The NODE_ENV environment variable became popular early in Node.js development as a convention to distinguish between runtime environments like development, testing, and production. It is now widely used and supported across many tools and frameworks in the Node.js ecosystem, allowing developers to implement environment-specific configurations and optimizations.

Unfortunatley, many developers don’t grasp its purpose and use it incorrectly.

Countless projects incorrectly use the environment variable NODE_ENV to specify the name of their environment (like dev, stg, prd, etc.) but the purpose of NODE_ENV is to specify the type of the environment, not its name.
The expected values of NODE_ENV are development, test and production.

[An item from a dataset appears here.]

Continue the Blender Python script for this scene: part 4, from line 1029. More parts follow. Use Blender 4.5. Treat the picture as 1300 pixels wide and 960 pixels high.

Various tools and libraries change their behaviour based on the value of NODE_ENV:

  • when NODE_ENV is set to development, some tools may load additional code to show useful warnings, enable hot reloading and skip optimizations that are not necessary when you are developing the app;
  • when NODE_ENV is set to test, you may want to instrument your code for code coverage;
  • when NODE_ENV is set to production, certain tools may optimize code execution paths, eliminate unused code, and apply optimizations as needed to enhance performance.

How to use NODE_ENV in applications?

The applications should not know in what environment they run. The environment variables should be used to set the configuration values that vary across environments. When behaviour needs to differ across environments, the best way is to use the Strategy design pattern; implement the behaviour that varies in several components that implement the same interface and decide at runtime which of them to use based on the value of a configuration entry (provided as an environment variable). Use different values for the variable based on the environment (or environment type) where the application runs.

As an exception to the rule above, use the value of NODE_ENV in applications to implement optimisations (or skip some costly verifications) when the code run in production and provide better support for developers (in the development mode.)